In den Unterlagen, die der Ex-Geheimdienstmitarbeiter Edward Snowden an die Öffentlichkeit gebracht hat und auf die sich der Bericht beruft, heißt es, dass die USA über zwei Datensammelstellen die 500 Millionen Daten allein im Dezember 2012 abgegriffen haben, angeblich mit Einverständnis des BND. Der Vorgang soll den Namen "Germany – Last 30 days" getragen haben. Eine der beiden Sammelstellen sei höchstwahrscheinlich der bayerische BND-Standort Bad Aibling (oberes Bild).
"Das bedarf dringender Untersuchung", sagt Hans-Christian Ströbele, Politiker der Grünen. Bisher sei behauptet worden, die Amerikaner hätten ihre Einrichtung in Bad Aibling vor Jahren aufgegeben und an die Deutschen übergeben, so Ströbele. "Nun lesen wir, dass die NSA sogar ihre Niederlassung dort ausgebaut hat, von dort Daten bekommt und auch dort Daten analysiert. Das ist eine völlig neue Entwicklung, das sind Neuigkeiten, denen wir nachgehen müssen."

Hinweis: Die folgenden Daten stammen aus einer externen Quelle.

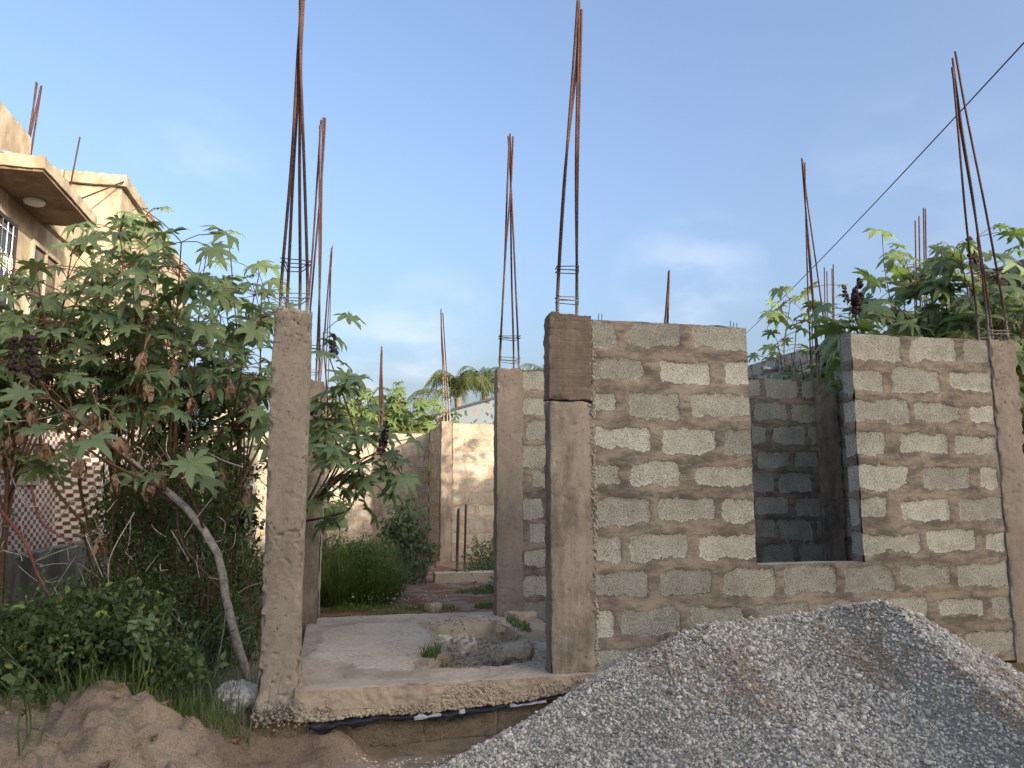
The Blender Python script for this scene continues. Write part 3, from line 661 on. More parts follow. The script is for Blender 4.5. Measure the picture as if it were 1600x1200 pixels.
M['foundb'] = mat_block('foundation_blockwork', (.33, .27, .19), (.22, .18, .13), (.16, .125, .085), .45, .3)
mb.build('blockwork', M['foundb'], t)
# strip of damp-proof polythene hanging from under the slab
t = empty('polythene_sheet', (-.1, 5.03, .2), 'torn black polythene membrane squeezed out under the porch slab edge', 'plastic sheet')
for nm, mt, xa, xb, dd, sd, dz in (('black_sheet', M['black_plastic'], -.08, 1.98, .05, 1, 0), ('silver_edge', M['silver_plastic'], .02, 1.6, .040, 5, -.004)):
    P, F, Nn = grid((xa, 4.985, 0), (xb - xa, 0, 0), (0, .09, 0), .01)
    base = .212 + .035 * fbm(P * [1, 0, 0], 1.6, 3, 71) + .045 * sst(P[:, 0], .6, 1.7)
    s_ = (5.075 - P[:, 1]) / .09
    drop = dd * (.5 + .9 * np.clip(fbm(P * [1, 0, 0], 2.3, 3, 94 + sd) + .2 + .5 * sst(P[:, 0], 1.25, 1.6), 0, 1)) * sst(s_, .2, 1) ** 1.0
    if sd == 5: F = F[(fbm(P[F].mean(1) * [1, 0, 0], 4.6, 2, 97) > .0)]
    else: F = F[(fbm(P[F].mean(1), 16, 3, 98) - .9 * sst((5.075 - P[F].mean(1)[:, 1]) / .09, .5, 1) > -.75)]
    Pn = P.copy(); Pn[:, 1] = 5.075 - .07 * sst(s_, 0, .6) - .004 * sd / 5 - .012 * fbm(P, 18, 3, 95); Pn[:, 2] = base + dz + .006 - drop + .008 * fbm(P, 22, 3, 96 + sd)
    mb = MB(); mb.add(Pn, F); o = mb.build(nm, mt, t); sm_ = o.modifiers.new('thick', 'SOLIDIFY'); sm_.thickness = .002

# ------------------------------------------------------------------ stones and rubble
rp = [(560, 1235, 4.3), (690, 1203, 4.68), (820, 1133, 4.86), (945, 1053, 4.93), (1000, 1024, 4.95), (1100, 978, 4.92), (1200, 968, 4.88), (1290, 955, 4.78), (1340, 944, 4.62), (1380, 939, 4.5), (1420, 956, 4.46), (1480, 990, 4.46), (1540, 1020, 4.46), (1600, 1060, 4.46), (1700, 1130, 4.44), (1800, 1230, 4.4)]
RPT = np.array([PY(a, b, c) for a, b, c in rp])
def Hz(P):
    x, y = P[:, 0], P[:, 1]; Q = np.stack([x, y, x * 0], 1)
    R = np.interp(x, RPT[:, 0], RPT[:, 2], left=-.3, right=-.3); Yr = np.interp(x, RPT[:, 0], RPT[:, 1])
    d = Yr - y; sl = .50
    a = np.sqrt(d * d + .04 ** 2) - .04
    h = R - np.where(d > 0, sl * a, .42 * a)
    h = h + .050 * fbm(Q, 2.0, 4, 51) * sst(d, .0, .3) + .010 * fbm(Q, 9, 3, 52)
    h = h - .05 * np.exp(-((x - 2.75 - .4 * (d)) / .25) ** 2) * sst(d, .1, .6)
    return h
P, F, Nn = grid((.2, 1.6, 0), (7.0, 0, 0), (0, 3.47, 0), .03); P[:, 2] = np.maximum(Hz(P), -.15)
ok = P[:, 2] > -.1; F = F[ok[F].any(1)]
mb = MB(); dustf = lambda P_: sst(fbm(P_ * [1.4, .8, 0], 1.7, 5, 53, .62), .0, .42) * .72 * sst(P_[:, 0], 1.7, 2.5)
mb.add(P, F, tone=.12, dust=np.clip(dustf(P) * .6, 0, 1))
def sample(n, x0, x1, y0, y1):
    C = np.stack([RNG.uniform(x0, x1, n), RNG.uniform(y0, y1, n), np.zeros(n)], 1); C[:, 2] = Hz(C); return C
def put(n, x0, x1, y0, y1, s0, s1):
    C = sample(n, x0, x1, y0, y1); C = C[C[:, 2] > -.02]; d = dustf(C)
    S = RNG.uniform(s0 * .6, s1, len(C)) * np.where(RNG.random(len(C)) < .05, 1.9, 1); C[:, 2] += S * RNG.uniform(-.2, .9, len(C))
    tn = np.clip(RNG.beta(1.7, 2.0, len(C)), 0, 1); stones(mb, C, S, tn, np.where(d * .9 + RNG.uniform(-.35, .35, len(C)) > .38, RNG.uniform(.5, 1, len(C)), RNG.uniform(0, .12, len(C))))
put(100000, .4, 5.8, 3.0, 5.05, .0066, .0125)
put(9000, 1.0, 5.6, 2.2, 3.1, .010, .017)
# stray stones on the ground by the foot of the heap
C = np.stack([RNG.uniform(.2, 1.6, 900), RNG.uniform(4.2, 5.02, 900), np.zeros(900)], 1); C[:, 2] = np.maximum(Gz(C), Hz(C)); stones(mb, C, RNG.uniform(.005, .012, 900), RNG.beta(2, 2, 900))
tag(mb.build('gravel_pile', M['gravel'], smooth=False), 'large heap of grey granite chippings in front of the wall', 'gravel', kind='stuff')

def rock(name, c, s, mat, label, cat='rubble', seed=0, group=None, rot=0, tilt=0):
    """chunk of broken concrete: a chipped slab"""
    mb = MB(); b = (-s[0] / 2, s[0] / 2, -s[1] / 2, s[1] / 2, -s[2] / 2, s[2] / 2)
    for P, F, Nn in box_faces(*b, min(s) / 9):
        P2 = erode(P, b, min(s) * .22, seed, w=min(s) * .16, thr=-.4); P2 = P2 * (1 + np.stack([.35 * P[:, 1] / s[1], .4 * P[:, 0] / s[0], 0 * P[:, 0]], 1)) + vec3noise(P, 2.0 / max(s), 2, seed + 2) * max(s) * .05; P2 += Nn * (fbm(P, 16 / max(s), 4, seed + 3, .7) * min(s) * .16)[:, None]; mb.add(P2, F, cem=.4)
    o = mb.build(name, mat); o.location = tuple(c); o.rotation_euler = (tilt, tilt * .7, rot); return tag(o, label, cat, group)
c = PZ(795, 1018, .36); rock('concrete_chunk', (c[0], c[1], .36), (.36, .16, .12), M['conc_mid'], 'broken grey concrete chunk lying across the hole in the porch slab', seed=3, rot=.25, tilt=-.12)
c = PZ(795, 990, .34); rock('concrete_chunk', (c[0], c[1] + .1, .37), (.16, .12, .07), M['slab'], 'small pale rubble piece at the back edge of the slab hole', seed=9, rot=.9, tilt=.1)
c = PZ(678, 948, .34); rock('stone', (c[0], c[1], .33), (.16, .13, .10), M['slab'], 'lone pale stone on the soil just behind the porch slab', 'stone', seed=12, rot=.4)
c = PZ(655, 1040, .40); rock('concrete_chunk', (c[0], c[1] + .16, .36), (.14, .1, .06), M['slab'], 'flat rubble flake beside the grass tuft in the slab hole', seed=15, rot=-.4)
c = PZ(1640 / 2, 965, .4); rock('concrete_chunk', (c[0], c[1] + .1, .40), (.30, .14, .07), M['slab'], 'broken slab piece at the foot of the second row column', seed=18, rot=.2, tilt=.1)
mb = MB(); n = 700; C = np.stack([RNG.uniform(.55, 1.6, n * 4), RNG.uniform(5.5, 7.4, n * 4), np.zeros(n * 4)], 1); d = pdist(C[:, 0], C[:, 1], pit_poly); C = C[(d > -.22)][:n]; d = pdist(C[:, 0], C[:, 1], pit_poly)
C[:, 2] = ZS - .14 * sst(d, 0, .05) + .004; C = C[C[:, 0] > .8]
stones(mb, C, RNG.uniform(.008, .022, len(C)), np.clip(RNG.normal(.8, .1, len(C)), 0, 1), .75)
tag(mb.build('loose_rubble', M['gravel'], smooth=False), 'pale crumbled concrete gravel in and behind the slab hole', 'rubble', kind='stuff')

def crumple(name, c, s, mat, label, seed, cat='plastic bag'):
    V, F = IV.copy(), IF.copy()
    for _ in range(4):   # subdivide
        ed = {}; nv = list(V); nf = []
        def mid(a, b):
            k = (min(a, b), max(a, b))
            if k not in ed: ed[k] = len(nv); m = (nv[a] + nv[b]); nv.append(m / np.linalg.norm(m))
            return ed[k]
        for a, b, d in F: x, y, z = mid(a, b), mid(b, d), mid(d, a); nf += [(a, x, z), (b, y, x), (d, z, y), (x, y, z)]
        V, F = np.array(nv), np.array(nf)
    r = 1 + .28 * fbm(V, 1.3, 3, seed) + .22 * (1 - 2 * np.abs(fbm(V, 2.4, 3, seed + 5)))
    mb = MB(); mb.add(V * r[:, None] * np.array(s), F); o = mb.build(name, mat, smooth=False); o.location = tuple(c); return tag(o, label, cat)
c = PY(368, 1093, 5.25); crumple('plastic_bag', (c[0], 5.3, c[2]), (.13, .12, .085), M['bag'], 'crumpled grey white plastic bag beside the foot of the left column', 3)
def wad(name, c, s, mat, label, seed):
    """a torn sheet of film, folded up"""
    P, F, Nn = grid((-1, -1, 0), (2, 0, 0), (0, 2, 0), .05); Q = P + vec3noise(P, 1.1, 2, seed) * [.9, .9, 0]
    rid = 1 - 2 * np.abs(fbm(Q, 1.6, 3, seed + 4)); P2 = P * [.8, .6, 1] + vec3noise(P, 2.3, 3, seed + 8) * .35; P2[:, 2] = .9 * rid + .3 * fbm(Q, 4, 2, seed + 6)
    keep_ = fbm(P[F].mean(1), 1.2, 2, seed + 11) > -.25; mb = MB(); mb.add(P2 * np.array(s), F[keep_]); o = mb.build(name, mat, smooth=False); o.location = tuple(c)
    m_ = o.modifiers.new('thick', 'SOLIDIFY'); m_.thickness = .002; return tag(o, label, 'plastic bag')
c = PZ(722, 1022, .33); wad('plastic_bag', (c[0], c[1] + .05, .385), (.20, .13, .085), M['bag_tan'], 'torn tan and white plastic lying in the hole of the porch slab', 8)

mb = MB(); n = 1500; C = np.stack([RNG.uniform(-2.3, .4, n), RNG.uniform(3.4, 4.95, n), np.zeros(n)], 1); C[:, 2] = Gz(C)
stones(mb, C, RNG.uniform(.004, .010, n) * np.where(RNG.random(n) < .10, 2.6, 1), RNG.random(n)); 
tag(mb.build('soil_crumbs', M['soil'], smooth=False), 'crumbs and clods of dry soil on the sandy bank', 'soil', kind='stuff')
# ------------------------------------------------------------------ foliage kit
def castor_template(lobes=8):
    ang = np.linspace(math.radians(-155), math.radians(155), lobes); V = [(0, 0, 0)]; F = []
    half = (ang[1] - ang[0]) / 2
    for k, a in enumerate(ang):
        L = 1.0 - .38 * (abs(a) / math.radians(155)) ** 1.6; L *= (1 + .06 * math.sin(k * 2.3))
        def pt(r, an, z): V.append((r * math.sin(an), r * math.cos(an), z)); return len(V) - 1
        if k == 0: v0 = pt(.2, a - half, 0)
        else: v0 = vl
        ml = pt(L * .64, a - .20, -.02); mr = pt(L * .64, a + .20, -.02); tp = pt(L, a, -.16); rb = pt(L * .58, a, .035)
        m2l = pt(L * .83, a - .11, -.08); m2r = pt(L * .83, a + .11, -.08)
        vr = pt(.43 * L if k < lobes - 1 else .2, a + half, -.02); vl = vr
        F += [(0, v0, ml), (0, ml, rb), (0, rb, mr), (0, mr, vr), (rb, ml, m2l), (rb, m2l, tp), (rb, tp, m2r), (rb, m2r, mr)]
    V = np.array(V); r = np.hypot(V[:, 0], V[:, 1]); V[:, 2] += .08 * r - .20 * r * r
    return V, np.array(F)
def ovate_template(w=.32):
    V = [(0, 0, 0), (-w, .35, .06), (0, .4, 0), (w, .35, .06), (-w * .7, .72, .0), (0, .75, -.05), (w * .7, .72, .0), (0, 1.05, -.16)]
    F = [(0, 2, 1), (0, 3, 2), (1, 2, 5), (1, 5, 4), (2, 3, 6), (2, 6, 5), (4, 5, 7), (5, 6, 7)]
    return np.array(V, float), np.array(F)
def basis(head, up):
    """columns x,y(head),z(up) for every leaf"""
    y = head / (np.linalg.norm(head, axis=1)[:, None] + 1e-9); z = up - y * np.sum(up * y, 1)[:, None]; z /= np.linalg.norm(z, axis=1)[:, None] + 1e-9
    return np.stack([np.cross(y, z), y, z], 2)
def put_leaves(mb, T, C, head, up, S, tone, yel=0., jit=.0):
    TV, TF = T; n = len(C); B = basis(head, up); V = TV[None].repeat(n, 0)
    curl = RNG.uniform(-.75, .3, (n, 1)); fold = RNG.uniform(-.1, .5, (n, 1)); V = V.copy(); r2 = (V[:, :, 0] ** 2 + V[:, :, 1] ** 2); V[:, :, 2] += curl * r2 * .6 + fold * np.abs(V[:, :, 0]) * .7
    if jit: V += RNG.normal(0, jit, V.shape)
    V = np.einsum('nij,nkj->nki', B, V) * np.asarray(S)[:, None, None] + C[:, None, :]
    F = (TF[None] + (np.arange(n) * len(TV))[:, None, None]).reshape(-1, 3)
    mb.add(V.reshape(-1, 3), F, tone=np.repeat(tone, len(TV)), yel=np.repeat(yel if not np.isscalar(yel) else np.full(n, yel), len(TV)))
CT = castor_template(); CT2 = castor_template(7); CT3 = castor_template(9); OT = ovate_template(); OTn = ovate_template(.17); OTw = ovate_template(.42)
def rdir(n, emin=-20, emax=60):
    a = RNG.uniform(0, 2 * math.pi, n); e = np.radians(RNG.uniform(emin, emax, n)); return np.stack([np.cos(a) * np.cos(e), np.sin(a) * np.cos(e), np.sin(e)], 1)
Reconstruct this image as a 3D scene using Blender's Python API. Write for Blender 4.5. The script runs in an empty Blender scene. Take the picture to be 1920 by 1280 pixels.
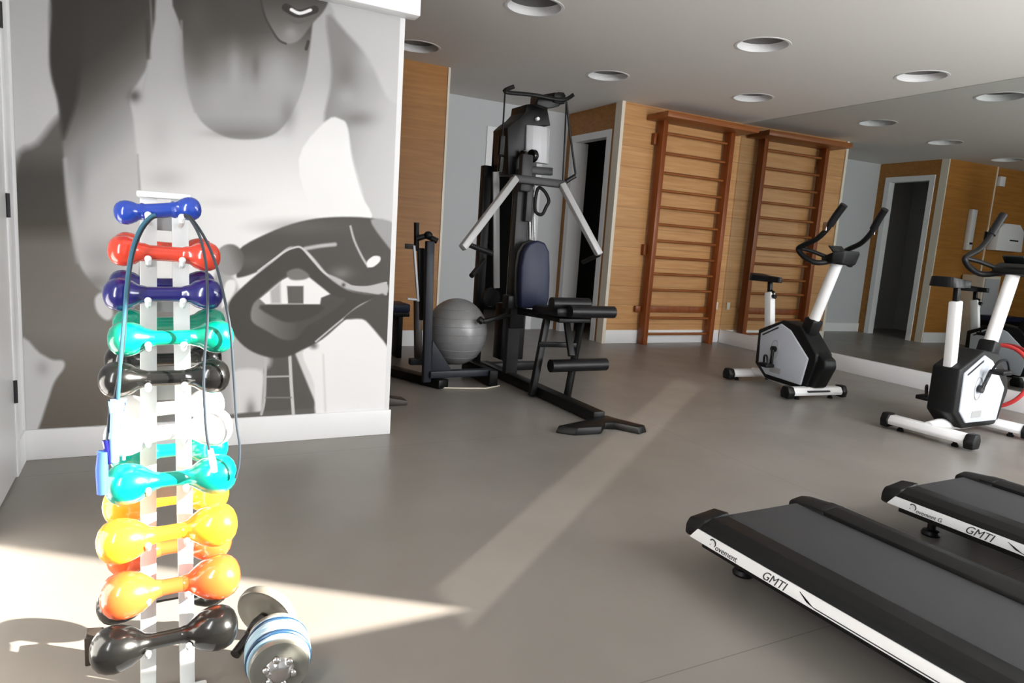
import bpy, bmesh, math, random
import numpy as np
from mathutils import Vector, Matrix
random.seed(4)
S = bpy.context.scene
COL = S.collection
PI = math.pi

# ------------------------------------------------------------------ camera frame (measured from the photograph)
TH, PITCH, ROLL, CAMH, FPX = math.radians(28.0), math.radians(8.47), math.radians(-3.91), 1.07, 1277.0
def _axes():
    f = np.array([0, math.cos(PITCH), -math.sin(PITCH)]); r = np.array([1., 0, 0]); d = np.cross(f, r)
    r2 = math.cos(ROLL)*r + math.sin(ROLL)*d
    d2 = -math.sin(ROLL)*r + math.cos(ROLL)*d
    Z = np.array([[math.cos(TH), math.sin(TH), 0], [-math.sin(TH), math.cos(TH), 0], [0, 0, 1.]])
    return np.array([r2, d2, f]) @ Z.T
AX = _axes()
def ray(u, v): return AX.T @ np.array([(u-960)/FPX, (v-640)/FPX, 1.0])
def at(u, v, y=None, z=None, x=None):
    """point of a known depth plane that a sight line meets"""
    d = ray(u, v)
    if y is not None: t = y/d[1]
    elif x is not None: t = x/d[0]
    else: t = (z-CAMH)/d[2]
    return Vector((d[0]*t, d[1]*t, CAMH+d[2]*t))

# ------------------------------------------------------------------ materials
def lin(c):
    return tuple(((v/255)/12.92 if v/255 <= .04045 else ((v/255+.055)/1.055)**2.4) for v in c)
def mat(name, rgb, rough=.5, metal=0., spec=.5, coat=0., bump=0., bscale=60, vary=0.):
    m = bpy.data.materials.new(name); m.use_nodes = True
    nt = m.node_tree; b = nt.nodes['Principled BSDF']
    c = (*lin(rgb), 1)
    b.inputs['Base Color'].default_value = c
    b.inputs['Roughness'].default_value = rough; b.inputs['Metallic'].default_value = metal
    b.inputs['Specular IOR Level'].default_value = spec; b.inputs['Coat Weight'].default_value = coat
    tc = nt.nodes.new('ShaderNodeTexCoord')
    n = nt.nodes.new('ShaderNodeTexNoise'); n.inputs['Scale'].default_value = bscale; n.inputs['Detail'].default_value = 3
    nt.links.new(tc.outputs['Object'], n.inputs['Vector'])
    if vary > 0:
        mx = nt.nodes.new('ShaderNodeMixRGB'); mx.inputs['Color1'].default_value = c
        mx.inputs['Color2'].default_value = (*[v*(1-vary) for v in c[:3]], 1)
        nt.links.new(n.outputs['Fac'], mx.inputs['Fac']); nt.links.new(mx.outputs[0], b.inputs['Base Color'])
    if bump > 0:
        bp = nt.nodes.new('ShaderNodeBump'); bp.inputs['Strength'].default_value = bump; bp.inputs['Distance'].default_value = .002
        nt.links.new(n.outputs['Fac'], bp.inputs['Height']); nt.links.new(bp.outputs[0], b.inputs['Normal'])
    return m
def wood(name, c1, c2, plank=0., grain_axis='X', rough=.35, line=.55, scale=1.0, spec=.4):
    """long grained wood; plank > 0 adds dark joint lines every plank metres of height"""
    m = bpy.data.materials.new(name); m.use_nodes = True
    nt = m.node_tree; b = nt.nodes['Principled BSDF']; L = nt.links.new
    tc = nt.nodes.new('ShaderNodeTexCoord'); mp = nt.nodes.new('ShaderNodeMapping')
    sc = {'X': (1.2, 9, 22), 'Y': (9, 1.2, 22), 'Z': (14, 14, 1.0)}[grain_axis]
    mp.inputs['Scale'].default_value = tuple(s*scale for s in sc)
    L(tc.outputs['Object'], mp.inputs['Vector'])
    n = nt.nodes.new('ShaderNodeTexNoise'); n.inputs['Scale'].default_value = 1.6; n.inputs['Detail'].default_value = 6
    n.inputs['Distortion'].default_value = .6
    L(mp.outputs[0], n.inputs['Vector'])
    r = nt.nodes.new('ShaderNodeValToRGB'); r.color_ramp.elements[0].position = .3; r.color_ramp.elements[1].position = .72
    r.color_ramp.elements[0].color = (*lin(c2), 1); r.color_ramp.elements[1].color = (*lin(c1), 1)
    L(n.outputs['Fac'], r.inputs['Fac'])
    out = r.outputs[0]
    if plank > 0:
        sx = nt.nodes.new('ShaderNodeSeparateXYZ'); L(tc.outputs['Object'], sx.inputs[0])
        dv = nt.nodes.new('ShaderNodeMath'); dv.operation = 'DIVIDE'; dv.inputs[1].default_value = plank; L(sx.outputs['Z'], dv.inputs[0])
        fl = nt.nodes.new('ShaderNodeMath'); fl.operation = 'FLOOR'; L(dv.outputs[0], fl.inputs[0])
        wn = nt.nodes.new('ShaderNodeTexWhiteNoise'); wn.noise_dimensions = '1D'; L(fl.outputs[0], wn.inputs['W'])
        fr = nt.nodes.new('ShaderNodeMath'); fr.operation = 'FRACT'; L(dv.outputs[0], fr.inputs[0])
        lt = nt.nodes.new('ShaderNodeMath'); lt.operation = 'LESS_THAN'; lt.inputs[1].default_value = .03; L(fr.outputs[0], lt.inputs[0])
        ml = nt.nodes.new('ShaderNodeMath'); ml.operation = 'MULTIPLY'; ml.inputs[1].default_value = .16; L(wn.outputs['Value'], ml.inputs[0])
        a = nt.nodes.new('ShaderNodeMath'); a.operation = 'MULTIPLY_ADD'; a.inputs[1].default_value = line; L(lt.outputs[0], a.inputs[0]); L(ml.outputs[0], a.inputs[2])
        mx = nt.nodes.new('ShaderNodeMixRGB'); mx.blend_type = 'MIX'; L(a.outputs[0], mx.inputs['Fac']); L(out, mx.inputs['Color1'])
        mx.inputs['Color2'].default_value = (*[v*.45 for v in lin(c2)], 1)
        out = mx.outputs[0]
    L(out, b.inputs['Base Color'])
    b.inputs['Roughness'].default_value = rough; b.inputs['Specular IOR Level'].default_value = spec
    return m
def glass_thin(name, tint=(1, 1, 1)):
    m = bpy.data.materials.new(name); m.use_nodes = True; nt = m.node_tree
    for n in list(nt.nodes):
        if n.type == 'BSDF_PRINCIPLED': nt.nodes.remove(n)
    o = [n for n in nt.nodes if n.type == 'OUTPUT_MATERIAL'][0]
    t = nt.nodes.new('ShaderNodeBsdfTransparent'); t.inputs[0].default_value = (*tint, 1)
    g = nt.nodes.new('ShaderNodeBsdfGlossy'); g.inputs['Roughness'].default_value = .02
    mx = nt.nodes.new('ShaderNodeMixShader'); mx.inputs[0].default_value = .06
    nt.links.new(t.outputs[0], mx.inputs[1]); nt.links.new(g.outputs[0], mx.inputs[2]); nt.links.new(mx.outputs[0], o.inputs[0])
    return m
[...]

Ströbele ist auch Mitglied im Parlamentarischen Kontrollgremium (PKGr), dem Komitee, das die deutschen Geheimdienste kontrollieren soll. Ihn ärgert, dass er und die anderen Gremienmitglieder ihre Informationen über die Datenweitergabe aus dem "Spiegel" haben. "Warum ist das nicht schon längst im Parlament, im Parlamentarischen Kontrollgremium, aber auch in der Öffentlichkeit auf den Tisch gekommen?" fragt Ströbele. "Die Bundesregierung spielt da ein falsches Spiel."
Mitglieder der Bundesregierung wie beispielsweise Kanzleramtsminister Ronald Pofalla (CDU) haben in den vergangenen Monaten zu der NSA-Affäre vor dem Innenausschuss des Bundestages und vor dem Parlamentarischen Kontrollgremium ausgesagt. Ströbele und andere Oppositionsmitglieder sind empört, dass die Regierung in diesen Sitzungen nie die millionenfache Datenweitergabe erwähnt hat.
"Keine deutschen Staatsbürger betroffen"
Das hat einen einfachen Grund, sagt Wolfgang Bosbach (CDU). "Hier werden zwei Sachverhalte durcheinandergeworfen", betonte der Vorsitzende des Innenausschusses gegenüber dem Deutschlandfunk. Eine Zusammenarbeit zwischen BND und NSA habe der BND-Präsident nie bestritten. Und in den Ausschüssen habe man nach der Weitergabe der Daten von deutschen Staatsbürgern gefragt. Die sind jedoch in diesem Falle nicht betroffen: "Bei der Weitergabe der Daten geht es offenkundig nicht um deutsche Staatsbürgerinnen und Staatsbürger, sondern um Daten, die der BND im Rahmen seines Auftrages und im Rahmen des BND-Gesetzes erhoben hat", so Bosbach.
Der BND ist der Auslandsgeheimdienst, in dieser Funktion darf er ausländische Verbindungsdaten von Telefonaten oder Emails weiterleiten. "Vor der Weiterleitung werden diese Daten in einem gestuften Verfahren um eventuell darin enthaltene personenbezogene Daten deutscher Staatsangehöriger bereinigt", teilte der BND der Deutschen Welle mit. Bei den 500 Millionen Metadaten, die an die NSA gingen, handele es sich um solche ausländischen Daten aus der Fernmeldeaufklärung des BND.
Langjährige Kooperation mit der NSA
Nach eigenen Angaben handelt der BND also vollkommen legal. Und die Kooperation mit den US-Amerikanern sei auch nichts Neues. "Der BND arbeitet seit über 50 Jahren mit der NSA zusammen, insbesondere bei der Aufklärung der Lage in Krisengebieten", so der Nachrichtendienst. "Genau diesen Zielen dient auch die Zusammenarbeit mit der NSA in Bad Aibling, die in dieser Form seit über zehn Jahren erfolgt und auf einer Vereinbarung aus dem Jahr 2002 basiert."
Da 2002 die heutige Koalition noch nicht an der Regierung war, sieht die Politikerin Gisela Piltz (FDP) nicht den heutigen Kanzleramtsminister Pofalla, sondern den damaligen Kanzleramtsminister Frank-Walter Steinmeier von den Sozialdemokraten in der Verantwortung. Er hätte über die ausgiebige Datenweitergabe informieren müssen, sagt das Mitglied des Parlamentarischen Kontrollgremiums. Deswegen hält sie die Empörung der Opposition für unpassend. "Ich finde, da muss sich die Opposition an die eigene Nase fassen", sagt Piltz. "Als Feuerlöscher auftreten, aber am Ende als Brandstifter ertappt werden - diese beiden Rollen kann man nicht glaubwürdig spielen."